Все-таки очень нам повезло, челябинцам: такой бор у самого города! Древний бор, а с некоторых пор еще и вода, рукотворное озеро. Обычные у нас западные ветры, набрав скорость на вершинах Уральского хребта, освежившись над голубой гладью озерного края, достигают Челябинска и тут у самого города пересекают Шершневское водохранилище, пронизывают бор, приносят в город чистейший сосновый воздух и очищают наши улицы и заводские территории от пыли, дыма и гари. Плохо нам дышалось, если бы не эта «лесопарковая зона». Много хуже, чем сейчас. И есть, конечно, своя логика в том, что забота о Челябинском боре доверена, поручена, а лучше сказать, навязана промышленным предприятиям города.
Четвертый родник — зрелище печальное. Что-то вроде ящика, утопленного в грязь, и в нем мутная лужица. Мусор, хлам вокруг — следы, иначе не скажешь, чьего-то разбоя.
А место тоже живописное. И от пляжа несколько минут ходьбы.
Дальше по берегу водохранилища, в кустах у самой воды, был пятый источник. Теперь в нем воды нет.
О родниках сказано. Теперь вопрос: как с ними быть?
Простите, а может быть, никак? Ну, были родники — не стало. Проживем, небось, и без них. Город ими не напоить. Зачем они нам? Всего-то пять родников.
Наверное, обойдемся и без них. И все-таки хочется, чтобы они остались.
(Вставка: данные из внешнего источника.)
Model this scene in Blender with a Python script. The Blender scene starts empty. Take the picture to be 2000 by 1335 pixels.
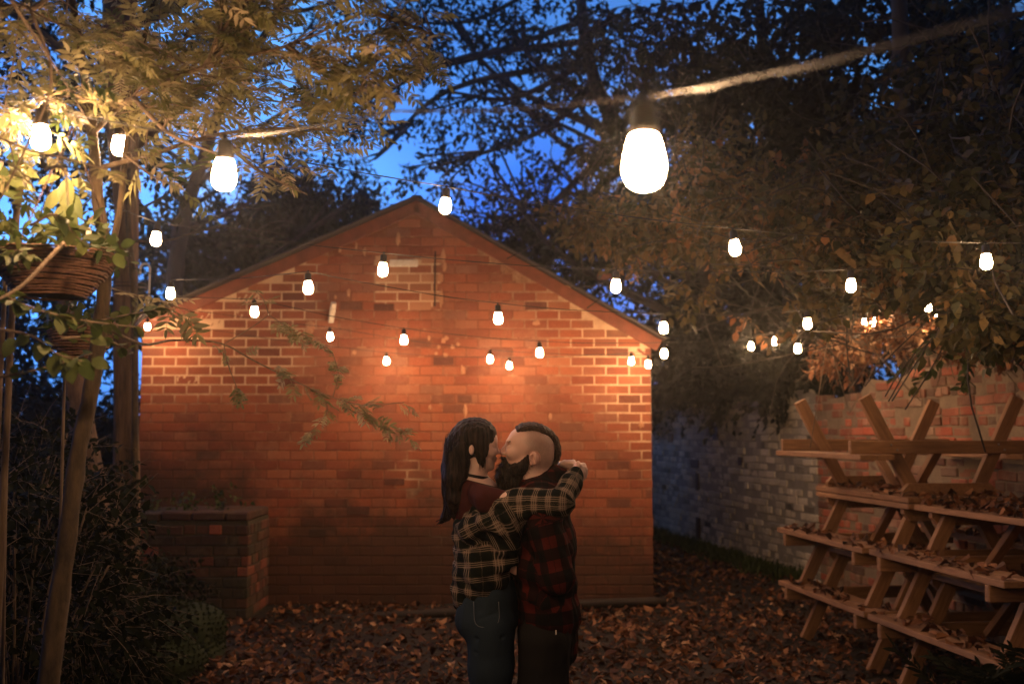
import bpy, math, random
import numpy as np
from mathutils import Vector, Matrix
R = math.radians
rng = np.random.default_rng(7)
random.seed(7)
scene = bpy.context.scene
COL = scene.collection

# ------------------------------------------------------------------ camera
F = 1944.4; PITCH = R(5.07); CAMZ = 1.7; CPX, SPX = math.cos(PITCH), math.sin(PITCH)
cam_d = bpy.data.cameras.new('camera'); cam = bpy.data.objects.new('camera', cam_d); COL.objects.link(cam)
cam.location = (0, 0, CAMZ); cam.rotation_euler = (R(90) + PITCH, 0, 0)
cam_d.lens = 35; cam_d.sensor_width = 36; cam_d.clip_end = 600; cam_d.clip_start = 0.05
cam_d.dof.use_dof = True; cam_d.dof.focus_distance = 3.9; cam_d.dof.aperture_fstop = 2.5
scene.camera = cam

# ------------------------------------------------------------------ world: dusk sky
world = bpy.data.worlds.new('World'); scene.world = world; world.use_nodes = True
wn = world.node_tree; wn.nodes.clear()
wo = wn.nodes.new('ShaderNodeOutputWorld'); bg = wn.nodes.new('ShaderNodeBackground')
sky = wn.nodes.new('ShaderNodeTexSky'); sky.sky_type = 'NISHITA'; sky.sun_disc = False
sky.sun_elevation = R(-3.0); sky.sun_rotation = R(-40); sky.ozone_density = 4.0
tc = wn.nodes.new('ShaderNodeTexCoord'); nz = wn.nodes.new('ShaderNodeTexNoise')
nz.inputs['Scale'].default_value = 2.2; nz.inputs['Detail'].default_value = 4
rmp = wn.nodes.new('ShaderNodeValToRGB')
rmp.color_ramp.elements[0].position = .36; rmp.color_ramp.elements[0].color = (.035, .20, 1.0, 1)
rmp.color_ramp.elements[1].position = .68; rmp.color_ramp.elements[1].color = (.22, .68, 1.5, 1)
mx = wn.nodes.new('ShaderNodeMix'); mx.data_type = 'RGBA'; mx.blend_type = 'MULTIPLY'; mx.inputs[0].default_value = 1
bw = wn.nodes.new('ShaderNodeRGBToBW')
wn.links.new(tc.outputs['Generated'], nz.inputs['Vector']); wn.links.new(nz.outputs['Fac'], rmp.inputs['Fac'])
wn.links.new(sky.outputs[0], bw.inputs[0]); wn.links.new(bw.outputs[0], mx.inputs[6]); wn.links.new(rmp.outputs[0], mx.inputs[7])
wn.links.new(mx.outputs[2], bg.inputs[0]); wn.links.new(bg.outputs[0], wo.inputs[0])
bg.inputs[1].default_value = SKY_STRENGTH = 25.0

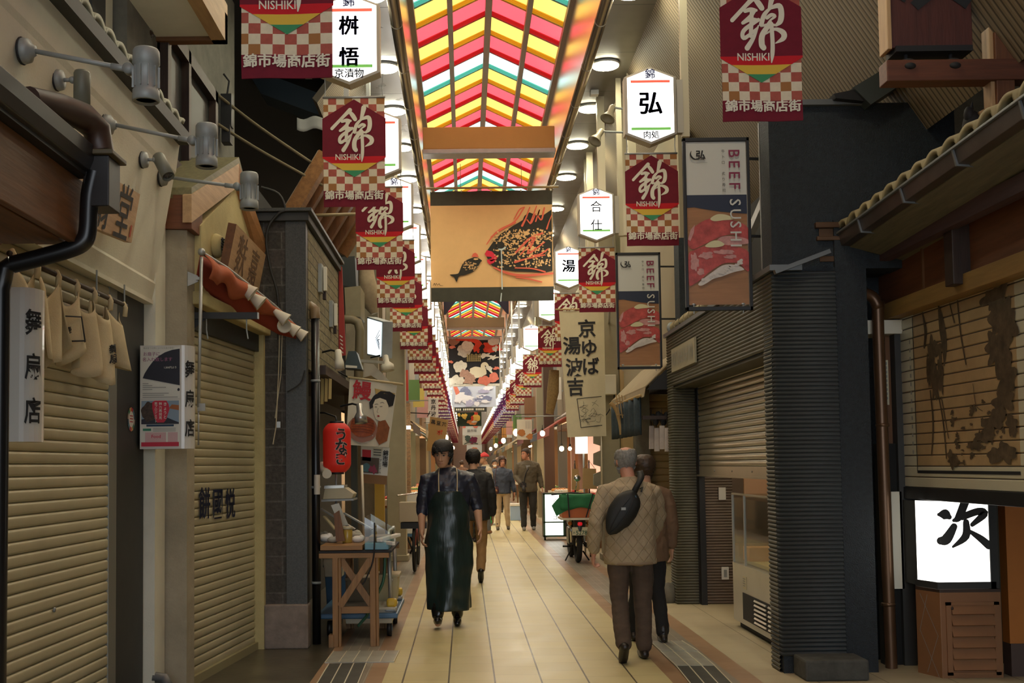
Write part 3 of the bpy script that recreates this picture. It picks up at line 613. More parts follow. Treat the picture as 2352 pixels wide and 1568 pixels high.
def d1(m, f):
    F1, F2, F3 = f(.03), f(.05), f(.07)
    m.rect(F1, 0, 0, 1, .06, mat('print_mist', (.42, .44, .42), .9), 8)
    for x, y, r in ((.08, .1, .08), (.16, .07, .05)): m.blob(F2, x, y, r, r, brn, .3, 20)
    m.stroke([(.15, .05, .04), (.4, .06, .05), (.55, .1, .1), (.62, .2, .12)], F2, rd_); m.blob(F2, .56, .22, .07, .11, rd_, .3); m.blob(F2, .82, .22, .16, .11, rd_, .25); m.blob(F3, .9, .24, .06, .05, gl, .5); m.blob(F3, .64, .24, .05, .07, blk_, .4); m.blob(F2, .7, .38, .1, .05, gl, .5); m.blob(F2, .86, .42, .09, .04, gl, .5)
    m.blob(F2, .88, .1, .12, .07, gl, .12); m.blob(F2, .3, .28, .14, .12, g_, .18); m.blob(F2, .37, .18, .12, .1, gl, .12)
    for x, y, r in ((.07, .2, .06), (.04, .5, .05), (.92, .64, .06)): m.blob(F2, x, y, r, r * .5, pk, .3)
    m.blob(F2, .22, .6, .13, .12, gl, .15); m.blob(F2, .55, .72, .17, .11, cream_, .1); m.stroke([(.68, .72, .1), (.66, .58, .08), (.72, .55, .06), (.78, .66, .05), (.85, .75, .03)], F2, cream_); m.blob(F2, .78, .64, .06, .05, gl, .3)
    m.blob(F2, .32, .75, .1, .1, mat('print_rose', (.45, .28, .22), .9, var=.3, vs=25), .3); m.blob(F2, .4, .87, .12, .09, mat('print_rose', (.45, .28, .22)), .3); m.blob(F2, .13, .88, .16, .1, gl, .3); m.rect(F1, 0, .95, 1, 1, gl, 8)
    m.blob(F2, .68, .89, .11, .1, pk, .18, 40); m.blob(F2, .86, .83, .1, .1, pk, .18, 40)
    for i in range(7): m.rect(F3, .36 + .04 * i, .34 + .03 * (i % 2), .38 + .04 * i, .5, mat('print_gold', (.34, .28, .12), .9)); 
    for i in range(4): m.rect(F3, .34, .36 + .04 * i, .62, .37 + .04 * i, mat('print_gold', (.34, .28, .12)))
cloth((1030, 775, 1150, 886), 39.6, 'black hanging cloth crowded with red flowers, grey blossoms and a white bird', blk_, d1)
def d2(m, f):
    F1 = f(.04); a = mat('print_ice', (.80, .80, .88), .9); b = mat('print_slate', (.22, .25, .42), .9, var=.3, vs=10); c = mat('print_lilac', (.42, .42, .62), .9)
    m.poly(F1, [(.03, .02), (.12, .02), (.18, .3), (.1, .5)], pk)
    for x, y, rx, ry, k in ((.28, .18, .1, .14, b), (.2, .4, .1, .12, a), (.36, .32, .07, .18, b), (.34, .62, .16, .18, a), (.4, .82, .1, .16, c), (.14, .62, .08, .2, a), (.72, .25, .12, .1, c), (.82, .1, .12, .1, a), (.66, .5, .1, .1, a), (.72, .55, .14, .1, b), (.6, .68, .08, .12, b), (.84, .62, .06, .1, b), (.56, .85, .06, .12, a), (.7, .74, .14, .08, a)): m.blob(F1, x, y, rx, ry, k, .3)
cloth((1038, 887, 1140, 934), 46, 'pale blue hanging cloth with soft white and slate shapes', mat('cloth_iceblue', (.58, .64, .80), .9), d2)
def d3(m, f):
    F1, F2 = f(.04), f(.08); o = mat('print_orange', (.55, .20, .06), .9); y = mat('print_yellow', (.72, .48, .10), .9)
    m.blob(F1, .62, .72, .2, .2, o, .2); m.blob(F1, .78, .42, .17, .26, y, .12); m.blob(F2, .62, .45, .06, .16, rd_, .2); m.blob(F2, .78, .12, .07, .1, rd_, .3); m.blob(F1, .3, .3, .1, .22, y, .4); m.blob(F1, .08, .2, .06, .12, y, .2); m.blob(F2, .7, .7, .12, .07, gl, .3)
cloth((1050, 946, 1106, 978), 62, 'dark green hanging cloth printed with a yellow and red bird', mat('cloth_darkgreen', (.02, .035, .02), .9), d3)
cloth((1043, 935, 1118, 945), 61.2, 'narrow black overhead strip with a row of pale lettering', mat('cloth_charcoal', (.04, .04, .035), .9), lambda m, f: [m.rect(f(.05), .06 + k * .055, .3, .06 + k * .055 + .035, .7, cream_) for k in range(16) if k not in (3, 10)], 'lettered_strip')
def d4(m, f):
    F1, F2 = f(.04), f(.08); m.blob(F1, .1, .03, .08, .07, pk, .3); m.blob(F1, .7, .03, .12, .07, pk, .3); m.rect(F1, 0, .48, 1, 1, g_); m.blob(F2, .55, .75, .22, .2, mat('print_wine', (.14, .015, .05), .9), .2); m.blob(F2, .28, .65, .16, .16, mat('print_dgreen', (.05, .08, .07), .9), .3); m.stroke([(.1, .95, .04), (.4, .85, .05), (.8, .95, .04)], F2, mat('print_dgreen', (.05, .08, .07)))
    m.text('錦市場', lambda x, y: F2(.5 + x, .24 - y), 0, 0, .17, blk_)
cloth((1062, 979, 1106, 1021), 76, 'pale grey hanging cloth with small black writing and a wine red flower', mat('cloth_mist', (.60, .62, .58), .9), d4)
cloth((1072, 1021, 1107, 1040), 95, 'smallest pale cloth at the far end with one orange spot', mat('cloth_white', (.66, .68, .66), .9), lambda m, f: m.blob(f(.05), .5, .5, .2, .18, mat('print_orange2', (.75, .22, .08), .9), .2))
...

Почему — не сразу объяснишь. Может быть, потому, что родник не сделаешь. Можно сделать фонтан, бассейн, арык, а родник — он рождается сам, неповторимый. И иногда стоит набрести на источник или прийти к нему специально, чтоб испить целебной воды.
На прощанье Федор Яковлевич посоветовал мне позвонить куда следует, чтобы узнать, кто должен позаботиться о родниках. И между прочим напомнил, что источники сами по себе и весь бор в целом — это памятники природы.
Но куда позвонить, кому? Даже неловко как-то: у всех важные дела, и вдруг — родники…
Ну, позвоню я в горисполком, в управление благоустройства — что они могут сказать? Скорее всего, скажут, что они озеленяют, асфальтируют, а родники — это не по их части.